Imagina cuán diferentes serían nuestras vidas y las vidas de las personas que nos rodean si fuéramos tan considerados con todas nuestras palabras. ¡Ni siquiera puedo llegar a imaginarlo! Realmente cambiaría todas nuestras interacciones y relaciones.

Joseph Telushkin, en su libro Words Can Hurt, Words Can Heal (Las palabras pueden dañar, las palabras pueden sanar) baja un poco la vara. Él sugiere que por lo menos debemos invertir tanto tiempo en pensar lo que queremos decir como invertimos en pensar en la ropa que vamos a vestir. Esta es una idea con la que nos podemos relacionar.

El Rey Salomón escribió en Proverbios: “La muerte y la vida dependen de la lengua”. Cuando leí esta frase por primera vez me desconcertó el orden de las palabras. ¿No sería más natural decir “la vida y la muerte”? Pero creo que él quiso remarcar un punto interesante. Es mucho más fácil herir a las personas con palabras que ayudarlas. Herir con palabras no requiere el mínimo pensamiento. ¡Con frecuencia es el resultado de no pensar en absoluto! Pero en cambio, para ayudar con palabras es necesario pensar profundamente y esforzarse.

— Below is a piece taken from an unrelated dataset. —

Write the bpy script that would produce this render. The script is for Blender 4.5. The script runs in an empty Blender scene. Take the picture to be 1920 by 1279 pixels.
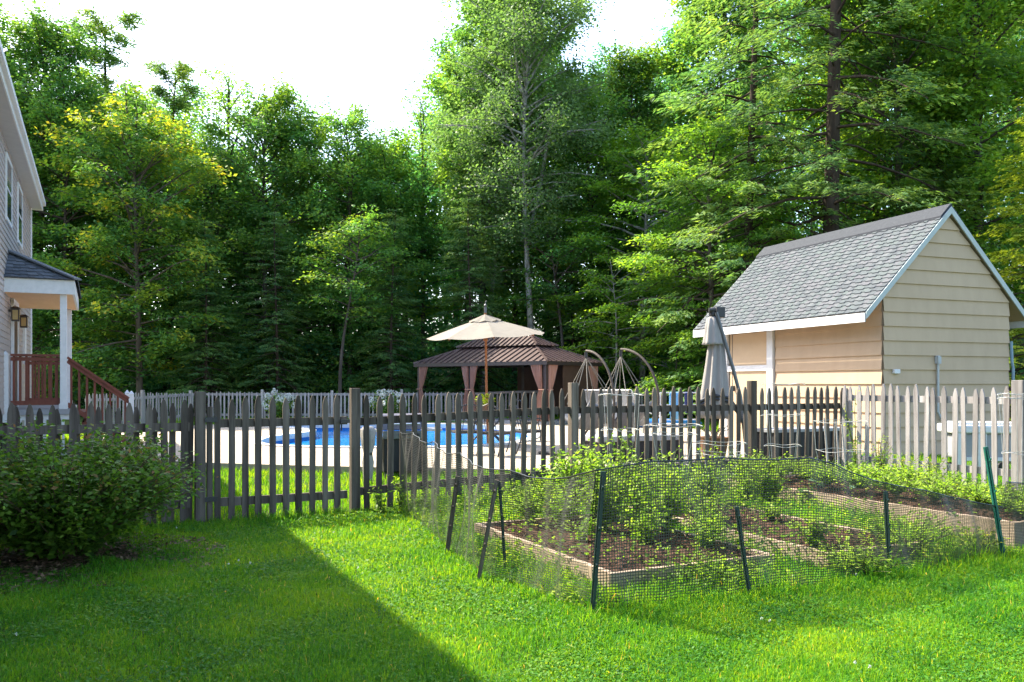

Si no nos detenemos antes de hablar, tenemos el potencial de herir a los demás con lo que decimos. No porque planeamos ser malos y desagradables, sino porque no planeamos no serlo. ¿Mencioné accidentalmente una fiesta a la que ellos no estuvieron invitados? ¿Sin darme cuenta sugerí que hoy no se ve tan bien como ayer? ¿Elogié a un grupo de niños y dejé a los de ella afuera? ¿Expresé mi desagrado por un punto de vista y no me di cuenta que eso es lo que ellos piensan? ¿Me alabé a mí misma a costa de ellos? ¿Los excluí de un plan o de una conversación? ¿Hablé con condescendencia o desdeño? La lista no termina.

Nadie es perfecto y todos caemos y decimos cosas que no deberíamos haber dicho. Pero si tomamos conciencia del desafío, esto debería ocurrir con menos frecuencia. No es divertido tener que pensar cada cosa que decimos y puede ser que por eso no seamos el alma de la fiesta. A riesgo de usar en exceso el ejemplo, a nadie se lo elogia en su entierro por haber sido “el alma de la fiesta”, pero sin duda se puede decir que “nunca dijo una palabra fea sobre nadie” (ni siquiera sin intención, en broma o con afecto). Esto sería un verdadero cumplido y sin duda una alabanza.